[START OF LISTING]
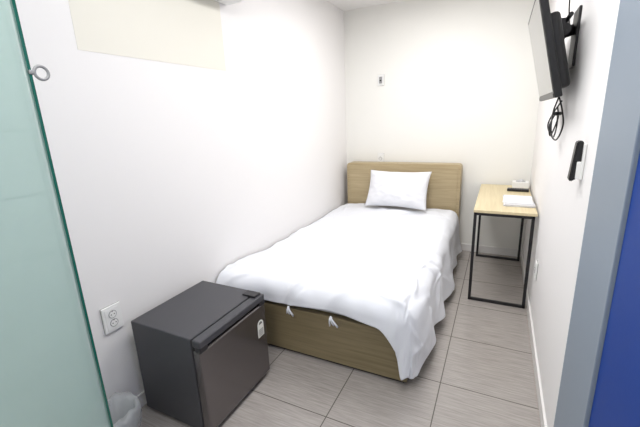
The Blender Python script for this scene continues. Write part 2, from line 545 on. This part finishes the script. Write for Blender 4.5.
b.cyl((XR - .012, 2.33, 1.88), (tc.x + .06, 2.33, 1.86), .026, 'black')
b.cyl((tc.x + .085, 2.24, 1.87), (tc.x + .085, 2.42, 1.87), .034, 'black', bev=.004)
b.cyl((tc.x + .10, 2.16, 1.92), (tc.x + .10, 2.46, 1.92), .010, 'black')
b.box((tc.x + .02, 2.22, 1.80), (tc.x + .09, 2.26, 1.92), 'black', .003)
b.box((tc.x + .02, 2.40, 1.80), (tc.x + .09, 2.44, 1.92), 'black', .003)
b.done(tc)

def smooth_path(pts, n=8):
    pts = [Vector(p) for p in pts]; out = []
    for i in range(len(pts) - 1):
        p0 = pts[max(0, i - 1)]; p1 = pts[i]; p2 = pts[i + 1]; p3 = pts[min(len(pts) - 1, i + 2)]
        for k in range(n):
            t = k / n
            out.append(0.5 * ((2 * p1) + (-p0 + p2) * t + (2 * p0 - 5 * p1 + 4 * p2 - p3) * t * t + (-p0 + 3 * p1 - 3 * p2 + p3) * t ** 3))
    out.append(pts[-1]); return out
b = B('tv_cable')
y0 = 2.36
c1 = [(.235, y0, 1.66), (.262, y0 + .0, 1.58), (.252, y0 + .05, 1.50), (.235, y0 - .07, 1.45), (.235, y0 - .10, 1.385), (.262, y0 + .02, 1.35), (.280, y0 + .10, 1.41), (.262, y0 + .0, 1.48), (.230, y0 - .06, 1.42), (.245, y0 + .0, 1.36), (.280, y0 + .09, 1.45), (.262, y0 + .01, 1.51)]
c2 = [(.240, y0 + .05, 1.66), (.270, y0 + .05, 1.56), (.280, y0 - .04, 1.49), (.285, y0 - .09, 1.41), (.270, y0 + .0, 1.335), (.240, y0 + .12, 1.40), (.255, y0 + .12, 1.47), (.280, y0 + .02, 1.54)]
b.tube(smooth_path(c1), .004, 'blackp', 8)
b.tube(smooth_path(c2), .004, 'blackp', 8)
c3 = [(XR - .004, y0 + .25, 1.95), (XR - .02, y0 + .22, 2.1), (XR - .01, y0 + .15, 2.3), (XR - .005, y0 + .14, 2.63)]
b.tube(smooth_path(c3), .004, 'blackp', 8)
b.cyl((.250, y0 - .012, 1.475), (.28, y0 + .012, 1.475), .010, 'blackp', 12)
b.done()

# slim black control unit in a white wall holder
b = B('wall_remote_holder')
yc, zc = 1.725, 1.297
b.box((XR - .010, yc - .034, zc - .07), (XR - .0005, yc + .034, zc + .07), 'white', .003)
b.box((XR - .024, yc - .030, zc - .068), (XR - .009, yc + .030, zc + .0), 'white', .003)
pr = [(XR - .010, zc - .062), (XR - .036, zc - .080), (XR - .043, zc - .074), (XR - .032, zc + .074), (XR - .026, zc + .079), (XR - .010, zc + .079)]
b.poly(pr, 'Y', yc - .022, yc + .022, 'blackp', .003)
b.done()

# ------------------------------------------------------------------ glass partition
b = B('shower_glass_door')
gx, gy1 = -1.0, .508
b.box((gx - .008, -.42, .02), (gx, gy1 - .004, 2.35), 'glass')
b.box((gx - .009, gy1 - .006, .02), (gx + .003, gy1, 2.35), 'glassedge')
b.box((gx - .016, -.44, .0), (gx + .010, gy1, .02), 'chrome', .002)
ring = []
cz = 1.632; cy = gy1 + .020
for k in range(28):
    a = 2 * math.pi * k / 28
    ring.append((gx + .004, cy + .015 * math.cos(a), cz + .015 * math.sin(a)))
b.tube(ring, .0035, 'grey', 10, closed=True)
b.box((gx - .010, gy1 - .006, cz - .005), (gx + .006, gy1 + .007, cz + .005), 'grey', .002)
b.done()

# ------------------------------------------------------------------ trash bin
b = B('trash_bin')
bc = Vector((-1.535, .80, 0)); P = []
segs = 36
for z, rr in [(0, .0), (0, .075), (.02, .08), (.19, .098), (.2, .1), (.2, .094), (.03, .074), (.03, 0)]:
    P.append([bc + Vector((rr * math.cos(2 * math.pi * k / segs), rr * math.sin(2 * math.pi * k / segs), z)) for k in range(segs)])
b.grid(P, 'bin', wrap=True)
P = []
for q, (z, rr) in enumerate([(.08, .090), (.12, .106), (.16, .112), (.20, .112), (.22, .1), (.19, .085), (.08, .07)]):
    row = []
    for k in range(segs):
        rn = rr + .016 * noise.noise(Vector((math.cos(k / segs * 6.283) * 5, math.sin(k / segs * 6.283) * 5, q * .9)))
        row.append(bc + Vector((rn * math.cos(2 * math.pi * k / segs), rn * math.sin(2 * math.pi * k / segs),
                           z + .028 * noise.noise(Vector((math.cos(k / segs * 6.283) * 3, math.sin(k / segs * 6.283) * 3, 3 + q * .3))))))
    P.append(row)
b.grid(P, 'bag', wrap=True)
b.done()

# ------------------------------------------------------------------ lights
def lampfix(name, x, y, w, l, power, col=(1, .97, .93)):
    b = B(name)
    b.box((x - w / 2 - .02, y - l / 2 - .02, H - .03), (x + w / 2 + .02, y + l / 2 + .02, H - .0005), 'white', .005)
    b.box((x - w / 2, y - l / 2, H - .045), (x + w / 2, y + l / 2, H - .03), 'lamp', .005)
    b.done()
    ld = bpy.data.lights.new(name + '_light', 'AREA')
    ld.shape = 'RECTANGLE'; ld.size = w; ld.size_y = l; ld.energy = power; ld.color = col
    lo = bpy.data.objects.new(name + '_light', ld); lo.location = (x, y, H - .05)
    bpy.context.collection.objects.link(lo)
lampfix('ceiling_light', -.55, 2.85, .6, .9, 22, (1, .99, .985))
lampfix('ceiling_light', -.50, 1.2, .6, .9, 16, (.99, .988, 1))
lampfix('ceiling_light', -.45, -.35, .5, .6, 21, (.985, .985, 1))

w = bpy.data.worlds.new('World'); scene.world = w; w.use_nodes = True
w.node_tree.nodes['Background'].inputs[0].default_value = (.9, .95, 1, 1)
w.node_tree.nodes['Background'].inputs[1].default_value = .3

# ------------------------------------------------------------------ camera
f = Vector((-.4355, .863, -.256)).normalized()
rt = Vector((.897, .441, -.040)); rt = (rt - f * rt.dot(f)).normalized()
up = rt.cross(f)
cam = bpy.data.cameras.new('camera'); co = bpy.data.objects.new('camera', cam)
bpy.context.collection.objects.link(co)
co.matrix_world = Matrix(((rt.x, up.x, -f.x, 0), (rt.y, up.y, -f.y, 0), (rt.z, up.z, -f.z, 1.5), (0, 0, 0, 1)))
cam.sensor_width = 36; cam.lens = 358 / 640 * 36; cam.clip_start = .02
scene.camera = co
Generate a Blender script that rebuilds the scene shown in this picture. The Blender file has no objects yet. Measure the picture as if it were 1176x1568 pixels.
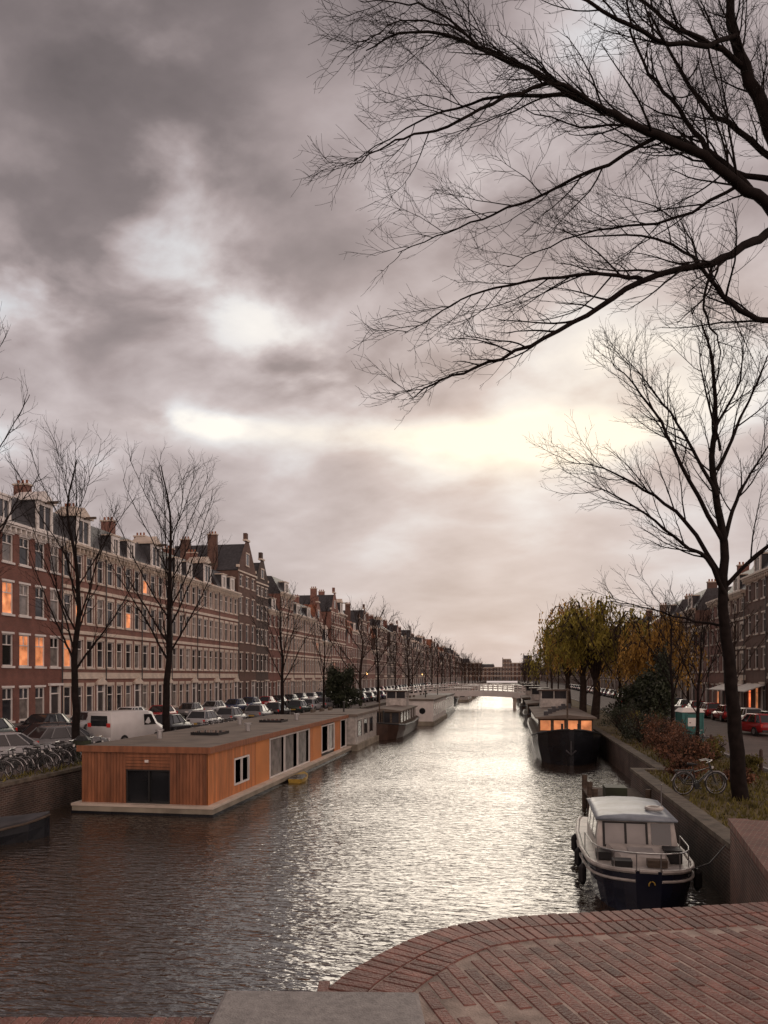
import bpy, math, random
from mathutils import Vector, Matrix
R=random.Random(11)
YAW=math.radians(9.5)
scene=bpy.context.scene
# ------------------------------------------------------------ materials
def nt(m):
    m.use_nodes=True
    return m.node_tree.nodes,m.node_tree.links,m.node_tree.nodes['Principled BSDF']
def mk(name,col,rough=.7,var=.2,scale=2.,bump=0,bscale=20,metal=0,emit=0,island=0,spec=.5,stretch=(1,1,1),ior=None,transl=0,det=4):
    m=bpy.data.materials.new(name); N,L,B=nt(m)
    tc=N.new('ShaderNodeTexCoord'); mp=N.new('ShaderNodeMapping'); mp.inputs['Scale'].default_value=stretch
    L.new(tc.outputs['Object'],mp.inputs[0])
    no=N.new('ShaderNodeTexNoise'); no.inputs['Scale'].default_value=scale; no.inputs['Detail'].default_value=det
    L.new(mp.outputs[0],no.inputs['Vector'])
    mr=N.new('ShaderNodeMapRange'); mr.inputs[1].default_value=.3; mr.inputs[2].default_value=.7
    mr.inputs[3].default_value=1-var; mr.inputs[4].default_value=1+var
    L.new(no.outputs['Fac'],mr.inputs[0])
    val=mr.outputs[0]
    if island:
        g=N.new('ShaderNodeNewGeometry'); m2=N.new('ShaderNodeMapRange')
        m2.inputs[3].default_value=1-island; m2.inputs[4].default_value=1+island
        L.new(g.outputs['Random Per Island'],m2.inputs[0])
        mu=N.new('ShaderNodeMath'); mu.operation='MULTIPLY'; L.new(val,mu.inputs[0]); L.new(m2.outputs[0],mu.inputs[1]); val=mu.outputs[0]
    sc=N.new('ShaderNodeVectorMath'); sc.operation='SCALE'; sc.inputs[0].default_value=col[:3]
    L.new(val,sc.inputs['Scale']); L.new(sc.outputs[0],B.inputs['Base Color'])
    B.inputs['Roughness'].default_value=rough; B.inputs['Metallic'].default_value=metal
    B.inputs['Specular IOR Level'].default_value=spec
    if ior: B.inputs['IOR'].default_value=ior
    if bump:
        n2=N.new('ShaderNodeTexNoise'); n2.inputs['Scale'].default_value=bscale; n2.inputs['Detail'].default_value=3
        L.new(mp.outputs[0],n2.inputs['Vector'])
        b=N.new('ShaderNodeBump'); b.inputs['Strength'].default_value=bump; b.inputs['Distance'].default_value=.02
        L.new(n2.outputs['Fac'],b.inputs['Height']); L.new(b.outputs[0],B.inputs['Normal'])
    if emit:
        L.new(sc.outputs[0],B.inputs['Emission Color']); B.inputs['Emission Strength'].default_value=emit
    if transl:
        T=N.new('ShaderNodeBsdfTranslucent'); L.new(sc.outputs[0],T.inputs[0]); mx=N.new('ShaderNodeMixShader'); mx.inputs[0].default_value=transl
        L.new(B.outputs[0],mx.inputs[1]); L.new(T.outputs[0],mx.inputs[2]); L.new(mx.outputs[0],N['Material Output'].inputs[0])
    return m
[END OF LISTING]
§ **WHAT THE TASK ASKS**: Report each line in the data that holds the word "from".

§ **ANSWER TO THE PROBLEM**:
The Blender Python script for this scene continues. Write part 2, from line 545 on. This part finishes the script. Write for Blender 4.5.
from mathutils import Vector, Matrix